Paris Grows To 37 Bridges
By the 18th century, Paris was Europe’s second largest city, with over 600,000 people, and ballooned soon afterwards as the city annexed surrounding communities. The roads and bridges of the city had to keep up with growth, so many more bridges were built over the centuries.
Some of the most famous and beautiful bridges in Paris were built not long after Pont Neuf in pre-revolutionary France, such as Pont Marie (1635), Pont Royal (1689), and Pont de la Concorde (1791).
Others were created or renovated as part of Haussmann’s public works and continuation of his plans. These include the Pont de l’Alma (1856), Pont des Invalides (1855), and Pont Saint-Michel (1857). The 20th century also saw a large number of bridging projects, starting with the elegant and ostentatious Pont Alexandre III (1900).
Some historic bridges are recently rebuilt, like the love lock bridge, Pont des Arts (1984), and the Pont de Grenelle-Cadets-de-Saumur (1966). The newest bridge over the Seine in Paris is the Passarelle Simone de Beauvoir, a striking wave-shaped pedestrian bridge which opened in 2006.
Paris Bridges Today
The old Medieval bridges of Paris were in many ways like the city; overcrowded, unsafe, and not built to last. Today, each of the 37 bridges in Paris has its own story to tell, and together they are protected as a UNESCO World Heritage Site. It took centuries of war, natural disasters and accidents to shape the bridges of Paris into what they are today.

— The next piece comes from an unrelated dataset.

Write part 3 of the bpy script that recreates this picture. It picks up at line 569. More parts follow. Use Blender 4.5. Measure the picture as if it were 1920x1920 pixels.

With new engineering techniques and the requirements of a modern, 21st century society, the bridges of Paris truly are a time capsule in French history. And it’s worth sparing a thought for what bridges used to stand in their place, who lived on them, and how the city has changed the next time you walk across one.
Wow, what a nice history of les ponts de Paris. I did not know much about the houses on the bridges so it was interesting.
Thank you! Yes it’s interesting – and a shame none of them survived, although I think some bridges with houses still exist in other parts of Europe.
We have seen bridges with buildings in Bath England, and in Florence Italy.